Having been more incapacitated than I would have imagined by the Broken Wrist Incident over the past month, the one thing I have been doing – other than whining and moaning, obviously – is watching a lot of TV. And when it’s me saying that, you know I mean a lot. The downside of this is, I am really, really boring at the moment. The upside, I’m catching up on a lot of shows.
One of these shows is
Sons of Anarchy. Recommended to me by K, my TV twin, and bought for me by a friend who has known me long enough to know that, whatever my situation, I am shallow enough to be cheered up by random giftage (you know who you are, you know I love you), this is a show that’s been on my radar for a while but that I just somehow never got round to watching. Now I’m three episodes in and, I have to say, it looks promising.
The show has been variously described as ‘Hamlet in black leather’ and ‘the Sopranos on two wheels’ by critics, both of which are punchier and more accurate summaries than I can come up with at the minute (c’mon, I’m on a lot of drugs!). It’s certainly not for the faint-hearted – the opening episode has beatings aplenty, along with the sight of a heavily pregnant woman injecting herself with drugs – nice – but it feels like a realistic portrayal of a violent, testosterone-fuelled world rather than gratuitous gunplay. At its heart, SOA is about families and power; the struggle for the motorbike gang to keep its established place in the world, the struggle between gang ‘president’ Clay and his young vice president – and stepson – Jax.
These struggles are made compelling thanks to some great writing and a top-notch cast. Charlie Hunnam as Jax is almost unrecognisable from his breakout role as a cocky, skinny gay teen in Queer as Folk, and is completely convincing as a rough ‘n’ ready American biker; Ron ‘Hellboy’ Perlman finally gets a character role worthy of his talents in Clay, and as Jax’s mother and Clay’s wife, Katey Sagal might be more Lady Macbeth than Gertrude, but she’s a revelation. Best known for her comedy and voiceover work (she is, of course, Leela from Futurama) here she stands out even in this strong cast as the motorcycle matriarch tougher than any of the men around her.
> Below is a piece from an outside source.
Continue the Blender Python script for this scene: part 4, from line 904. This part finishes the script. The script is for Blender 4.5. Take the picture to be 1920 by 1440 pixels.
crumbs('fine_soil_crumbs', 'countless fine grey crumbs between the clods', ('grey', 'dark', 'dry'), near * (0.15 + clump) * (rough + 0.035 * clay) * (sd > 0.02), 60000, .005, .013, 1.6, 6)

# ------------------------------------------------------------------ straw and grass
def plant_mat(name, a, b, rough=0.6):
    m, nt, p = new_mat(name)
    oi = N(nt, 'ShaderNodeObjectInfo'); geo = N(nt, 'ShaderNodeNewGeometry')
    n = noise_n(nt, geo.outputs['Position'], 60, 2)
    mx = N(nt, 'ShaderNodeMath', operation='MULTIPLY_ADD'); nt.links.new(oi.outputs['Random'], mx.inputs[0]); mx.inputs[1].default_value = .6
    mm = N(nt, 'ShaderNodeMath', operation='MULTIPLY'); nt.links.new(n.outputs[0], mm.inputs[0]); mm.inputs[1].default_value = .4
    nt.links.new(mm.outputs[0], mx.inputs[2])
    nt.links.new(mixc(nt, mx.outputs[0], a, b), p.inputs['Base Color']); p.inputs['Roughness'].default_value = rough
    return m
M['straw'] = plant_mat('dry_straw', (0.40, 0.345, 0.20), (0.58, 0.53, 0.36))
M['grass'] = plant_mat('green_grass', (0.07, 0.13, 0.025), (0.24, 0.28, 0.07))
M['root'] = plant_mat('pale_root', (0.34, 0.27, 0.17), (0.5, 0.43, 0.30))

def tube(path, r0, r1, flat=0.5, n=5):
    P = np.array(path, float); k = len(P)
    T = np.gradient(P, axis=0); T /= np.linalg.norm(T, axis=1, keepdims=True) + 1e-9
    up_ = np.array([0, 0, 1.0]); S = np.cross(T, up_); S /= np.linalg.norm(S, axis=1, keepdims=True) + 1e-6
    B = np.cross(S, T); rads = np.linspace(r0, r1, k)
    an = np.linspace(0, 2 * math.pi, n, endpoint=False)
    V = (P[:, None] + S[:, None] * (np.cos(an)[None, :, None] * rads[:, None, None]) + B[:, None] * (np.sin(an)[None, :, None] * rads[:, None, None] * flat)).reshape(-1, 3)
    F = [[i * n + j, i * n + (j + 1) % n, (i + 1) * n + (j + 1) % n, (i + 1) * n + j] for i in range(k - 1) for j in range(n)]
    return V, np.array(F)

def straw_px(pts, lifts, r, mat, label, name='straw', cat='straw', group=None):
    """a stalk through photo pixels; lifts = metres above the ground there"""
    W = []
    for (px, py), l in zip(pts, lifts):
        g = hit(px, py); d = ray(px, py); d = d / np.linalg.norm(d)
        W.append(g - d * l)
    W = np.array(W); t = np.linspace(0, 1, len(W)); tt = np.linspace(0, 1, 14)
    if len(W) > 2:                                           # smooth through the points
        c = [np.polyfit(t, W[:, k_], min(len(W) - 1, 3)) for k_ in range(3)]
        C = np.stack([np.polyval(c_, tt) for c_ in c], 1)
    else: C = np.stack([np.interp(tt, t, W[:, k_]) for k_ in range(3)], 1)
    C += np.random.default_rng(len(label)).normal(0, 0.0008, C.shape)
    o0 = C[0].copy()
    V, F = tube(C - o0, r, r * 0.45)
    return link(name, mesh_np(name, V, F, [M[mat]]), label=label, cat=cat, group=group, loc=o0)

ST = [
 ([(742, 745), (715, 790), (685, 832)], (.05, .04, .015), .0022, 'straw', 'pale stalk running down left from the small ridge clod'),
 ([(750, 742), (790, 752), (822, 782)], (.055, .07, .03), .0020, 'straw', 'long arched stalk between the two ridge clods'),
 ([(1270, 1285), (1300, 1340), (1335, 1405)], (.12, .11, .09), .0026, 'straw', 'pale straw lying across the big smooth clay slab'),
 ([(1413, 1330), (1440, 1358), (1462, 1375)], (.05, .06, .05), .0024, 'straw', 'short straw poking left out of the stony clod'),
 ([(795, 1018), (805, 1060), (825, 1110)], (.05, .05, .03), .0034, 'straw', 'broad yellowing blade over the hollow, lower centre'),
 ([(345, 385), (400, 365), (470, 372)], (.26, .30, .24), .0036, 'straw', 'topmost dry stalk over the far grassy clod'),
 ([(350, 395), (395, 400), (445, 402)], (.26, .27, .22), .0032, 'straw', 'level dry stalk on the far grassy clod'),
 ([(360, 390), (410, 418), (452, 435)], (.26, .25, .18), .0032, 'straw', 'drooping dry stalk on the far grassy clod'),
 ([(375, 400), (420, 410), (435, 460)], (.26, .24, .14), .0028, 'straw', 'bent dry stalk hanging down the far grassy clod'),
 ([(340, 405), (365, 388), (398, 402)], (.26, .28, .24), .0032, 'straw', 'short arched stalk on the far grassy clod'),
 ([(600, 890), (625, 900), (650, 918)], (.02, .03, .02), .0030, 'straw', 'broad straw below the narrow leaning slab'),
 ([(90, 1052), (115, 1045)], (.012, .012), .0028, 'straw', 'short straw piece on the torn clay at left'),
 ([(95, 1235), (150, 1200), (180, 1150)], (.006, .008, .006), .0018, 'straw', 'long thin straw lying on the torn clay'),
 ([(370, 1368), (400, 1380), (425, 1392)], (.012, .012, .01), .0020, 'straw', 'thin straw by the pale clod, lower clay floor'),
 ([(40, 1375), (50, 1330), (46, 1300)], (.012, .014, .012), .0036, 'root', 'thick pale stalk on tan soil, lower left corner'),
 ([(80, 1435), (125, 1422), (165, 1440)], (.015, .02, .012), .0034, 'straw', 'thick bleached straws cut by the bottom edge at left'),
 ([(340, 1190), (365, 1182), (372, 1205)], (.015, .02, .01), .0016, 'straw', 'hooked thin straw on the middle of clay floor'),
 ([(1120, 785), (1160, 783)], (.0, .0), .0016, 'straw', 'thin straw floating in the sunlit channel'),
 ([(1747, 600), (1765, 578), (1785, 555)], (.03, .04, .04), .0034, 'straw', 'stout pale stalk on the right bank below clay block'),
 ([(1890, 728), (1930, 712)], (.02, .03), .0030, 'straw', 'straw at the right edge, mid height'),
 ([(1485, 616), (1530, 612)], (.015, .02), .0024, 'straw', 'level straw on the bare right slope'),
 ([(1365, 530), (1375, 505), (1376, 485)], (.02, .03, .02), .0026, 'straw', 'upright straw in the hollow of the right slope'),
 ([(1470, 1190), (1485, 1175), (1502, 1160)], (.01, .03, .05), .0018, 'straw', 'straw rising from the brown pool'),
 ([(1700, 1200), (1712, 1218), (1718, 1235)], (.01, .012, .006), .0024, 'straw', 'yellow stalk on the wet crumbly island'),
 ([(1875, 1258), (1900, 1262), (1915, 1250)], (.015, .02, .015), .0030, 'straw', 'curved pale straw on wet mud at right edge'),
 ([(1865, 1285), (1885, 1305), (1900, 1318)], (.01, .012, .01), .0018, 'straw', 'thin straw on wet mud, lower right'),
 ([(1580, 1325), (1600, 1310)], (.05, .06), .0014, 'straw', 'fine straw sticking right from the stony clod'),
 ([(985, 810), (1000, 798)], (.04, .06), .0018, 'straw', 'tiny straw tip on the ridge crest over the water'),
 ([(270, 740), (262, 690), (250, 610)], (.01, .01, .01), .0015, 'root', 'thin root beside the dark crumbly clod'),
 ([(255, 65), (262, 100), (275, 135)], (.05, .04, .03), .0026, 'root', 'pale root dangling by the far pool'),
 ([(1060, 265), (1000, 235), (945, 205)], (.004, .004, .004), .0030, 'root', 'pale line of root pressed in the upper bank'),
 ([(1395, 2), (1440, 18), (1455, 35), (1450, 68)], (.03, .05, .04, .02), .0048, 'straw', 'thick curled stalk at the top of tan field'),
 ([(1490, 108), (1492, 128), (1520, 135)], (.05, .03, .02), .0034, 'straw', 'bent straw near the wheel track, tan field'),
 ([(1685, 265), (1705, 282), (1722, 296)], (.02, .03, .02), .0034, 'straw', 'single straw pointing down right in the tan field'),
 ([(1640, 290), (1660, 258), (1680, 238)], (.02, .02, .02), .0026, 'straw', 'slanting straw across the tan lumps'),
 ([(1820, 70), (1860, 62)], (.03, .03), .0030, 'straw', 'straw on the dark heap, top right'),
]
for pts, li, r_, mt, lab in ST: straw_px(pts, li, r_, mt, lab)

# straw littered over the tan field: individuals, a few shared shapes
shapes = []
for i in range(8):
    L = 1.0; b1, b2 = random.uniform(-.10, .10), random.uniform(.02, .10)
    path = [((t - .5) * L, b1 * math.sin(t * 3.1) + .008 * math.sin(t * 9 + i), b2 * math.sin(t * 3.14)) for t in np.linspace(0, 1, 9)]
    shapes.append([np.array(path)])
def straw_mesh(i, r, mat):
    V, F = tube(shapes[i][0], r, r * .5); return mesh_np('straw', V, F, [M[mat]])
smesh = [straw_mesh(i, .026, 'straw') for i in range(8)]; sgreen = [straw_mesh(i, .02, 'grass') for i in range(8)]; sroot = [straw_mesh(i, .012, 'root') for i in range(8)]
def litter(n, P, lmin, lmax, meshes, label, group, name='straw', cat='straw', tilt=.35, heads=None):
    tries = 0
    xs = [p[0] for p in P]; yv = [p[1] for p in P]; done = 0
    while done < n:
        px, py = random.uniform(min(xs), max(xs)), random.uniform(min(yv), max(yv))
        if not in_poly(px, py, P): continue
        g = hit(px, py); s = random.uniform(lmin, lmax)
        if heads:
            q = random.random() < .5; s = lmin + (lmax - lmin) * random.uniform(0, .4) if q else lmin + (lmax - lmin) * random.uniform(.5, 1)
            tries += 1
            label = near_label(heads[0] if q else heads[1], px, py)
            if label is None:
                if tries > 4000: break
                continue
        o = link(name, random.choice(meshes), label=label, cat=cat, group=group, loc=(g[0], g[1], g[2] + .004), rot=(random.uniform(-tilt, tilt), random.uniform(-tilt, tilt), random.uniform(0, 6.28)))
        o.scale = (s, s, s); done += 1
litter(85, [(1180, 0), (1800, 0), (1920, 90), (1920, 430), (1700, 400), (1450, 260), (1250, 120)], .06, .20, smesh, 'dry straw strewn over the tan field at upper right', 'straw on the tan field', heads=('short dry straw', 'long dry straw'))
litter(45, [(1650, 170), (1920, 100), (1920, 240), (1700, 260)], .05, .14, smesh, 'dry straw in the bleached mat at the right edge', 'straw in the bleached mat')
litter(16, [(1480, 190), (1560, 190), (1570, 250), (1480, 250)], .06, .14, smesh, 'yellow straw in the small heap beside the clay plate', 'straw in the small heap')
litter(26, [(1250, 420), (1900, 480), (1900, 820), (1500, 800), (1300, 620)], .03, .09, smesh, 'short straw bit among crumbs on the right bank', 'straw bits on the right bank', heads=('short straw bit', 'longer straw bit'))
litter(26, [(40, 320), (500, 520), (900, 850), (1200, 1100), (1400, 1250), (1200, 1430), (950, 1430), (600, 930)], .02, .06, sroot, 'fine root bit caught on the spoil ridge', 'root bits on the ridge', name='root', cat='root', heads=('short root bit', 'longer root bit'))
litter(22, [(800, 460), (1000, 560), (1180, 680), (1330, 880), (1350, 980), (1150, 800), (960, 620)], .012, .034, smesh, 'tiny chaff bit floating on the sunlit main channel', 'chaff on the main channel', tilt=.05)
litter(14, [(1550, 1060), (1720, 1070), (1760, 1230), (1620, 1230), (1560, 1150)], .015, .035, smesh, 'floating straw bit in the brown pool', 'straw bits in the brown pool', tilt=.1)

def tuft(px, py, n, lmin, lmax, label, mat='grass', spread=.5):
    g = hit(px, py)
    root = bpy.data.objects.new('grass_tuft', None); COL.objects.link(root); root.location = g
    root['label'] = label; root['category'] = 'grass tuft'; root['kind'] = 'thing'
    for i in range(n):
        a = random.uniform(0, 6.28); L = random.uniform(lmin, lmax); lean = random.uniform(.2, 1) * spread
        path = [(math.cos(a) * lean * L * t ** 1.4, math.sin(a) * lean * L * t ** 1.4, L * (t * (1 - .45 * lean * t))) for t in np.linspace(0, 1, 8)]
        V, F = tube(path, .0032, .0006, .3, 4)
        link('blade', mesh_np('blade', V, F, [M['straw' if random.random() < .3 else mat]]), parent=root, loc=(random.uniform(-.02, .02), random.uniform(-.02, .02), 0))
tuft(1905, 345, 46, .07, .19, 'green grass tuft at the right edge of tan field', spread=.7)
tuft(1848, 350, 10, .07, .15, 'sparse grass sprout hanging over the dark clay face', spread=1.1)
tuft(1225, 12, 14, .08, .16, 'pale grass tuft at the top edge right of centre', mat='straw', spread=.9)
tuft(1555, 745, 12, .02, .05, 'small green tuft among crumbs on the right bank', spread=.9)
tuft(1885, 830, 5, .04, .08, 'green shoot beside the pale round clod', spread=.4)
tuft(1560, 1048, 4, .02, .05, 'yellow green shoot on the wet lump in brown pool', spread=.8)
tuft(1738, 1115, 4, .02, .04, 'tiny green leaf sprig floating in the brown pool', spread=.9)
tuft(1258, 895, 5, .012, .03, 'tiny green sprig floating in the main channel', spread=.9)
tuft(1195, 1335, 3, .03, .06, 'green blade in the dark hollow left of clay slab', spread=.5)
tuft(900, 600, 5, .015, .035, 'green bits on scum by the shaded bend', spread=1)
The cast is rounded out by recognisable faces: Drea ‘please forget Joey and remember the Sopranos’ de Matteo as Jax’s junkie ex-wife, Mitch ‘Skinner from the X-Files’ Pileggi continuing the stint of truly creepy bad guys he started as the demon-possessed dad in Supernatural and Tommy ‘yes, those are real scars and yes I was in Gladiator’ Flanagan, to name but a few.
Like the Sporanos (or, for that matter, Hamlet), the show doesn’t deal in moral certainties or absolutes. Egged on by his father’s newly-discovered memoirs, Jax might be questioning the hard line of the club, but he’s also a man that can on the one hand push for a ‘bloodless’ solution to a crisis but the next minute beat someone to a pulp for cutting him off in traffic; the hunt for a rapist becomes a power contest between gang and police; law enforcement has as many secrets to hide as those they are hunting. It’s a show that makes plain both the allure and the cost of allegiance to the club, and it’s all the better for it.
It’s not completely without flaws. Some of the lesser characters veer close to caricatures, and some of the accents are all over the place (because yes, of course, there is an Oirish connection, though I suspect the ‘terrorists’ were driven out of the country not for atrocities against people, but against their ears). Also – and I’m willing to accept this doesn’t bother anyone but me – Charlie Hunnam seems suspiciously smooth of chest, which you know is a pet peeve of mine, so every time he takes his shirt off – which is quite a lot – I’m thrown out of the moment and thinking, ‘What, he doesn’t shave or cut his hair but he waxes? C’mon!’ Still, these are small niggles in an otherwise fantastic show. So why not join
Sons of Anarchy for a ride?
Quote of the Day
Anyone else feel like the last feisty wife in Stepford?